Don’t Burn Bridges: Learn to Quit the Right Way

You have a fantasy of how it will go: You’ll stand up on your desk, give a rousing speech about the incompetence of management and the uselessness of your soon-to-be-former coworkers, then you’ll drop the mic (you have a mic in this daydream for some reason) and storm out the door, maybe in slow motion, maybe with Queen’s “We Are The Champions” blasting in the background.

Best to avoid any version of that a fantasy. It might be satisfying to tell off your boss or insult your least favorite coworkers on your way out the door. But, it can have a negative impact on your future career.

The people you work with now will become your references in the future. You’ll need them to have a positive opinion of you, in order to get a positive recommendation when a prospective employer calls down the road.

Also, your soon-to-be-former co-workers and supervisors should become core parts of your professional network. You never know when one of them will tip you off to a good opportunity.

In short: don’t burn bridges. Beyond that, leaving the right way can help build bridges, can cement people’s positive opinion of you and can create the possibility for more opportunity in the future.

Make a Plan

Something goes wrong. It’s the last straw. You’re ready for your “take this job and shove it” moment. The speech you’ve been practicing every previous time you’ve gotten fed up is about to begin sputtering from your mouth.

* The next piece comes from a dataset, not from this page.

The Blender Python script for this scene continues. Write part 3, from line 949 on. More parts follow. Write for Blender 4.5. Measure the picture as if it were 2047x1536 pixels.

But hold on a second. Takes some deep breaths. After work, you can start working on your resume and cruising job posting sites. But for now, don’t leave suddenly and don’t make any hasty decisions. Give yourself time to calm down and make a sensible plan.

Give Adequate Notice

Don’t leave your current employer in the lurch. The standard notice period is two weeks, but discuss with your supervisor what they need. You might not be able to accommodate their request (you probably have another job starting soon), but give them whatever time you can spare.

Giving notice may seem like an unnecessary courtesy – the polite thing to do, sure, but not something that will ever matter in your life. But that’s not true. You don’t want all the good you’ve done at the company wiped out on your last day.

Use Proper Language

Even if it isn’t strictly required, compose a formal resignation letter. Send it as an email and consider delivering a hard copy as well. Think of it as your farewell address – like a president reaching the end of their term, it’s your chance to set your legacy.

Be courteous and respectful. Thank your supervisors for the opportunities you received. Even if your time at the company included some contentious experiences, find the positives (even if you have to search really hard to find them) and point them out on your way out.

Maintain Relationships

As we said before, the people you work with today become your references in the future, plus they form the central strands of your networking web.

Make sure you have everyone’s email addresses (personal ones are best, in case they move on from the company in the future). Get phone numbers from the people you’re closest too.

Once you’ve moved on, make an effort to keep in touch. Let everyone know how you’re doing at your new job. Find out the gossip from the old place. Generally, maintain a relationship. Beyond a good opportunity to build and keep important friendships, it could lead to a career opportunity sometime down the road.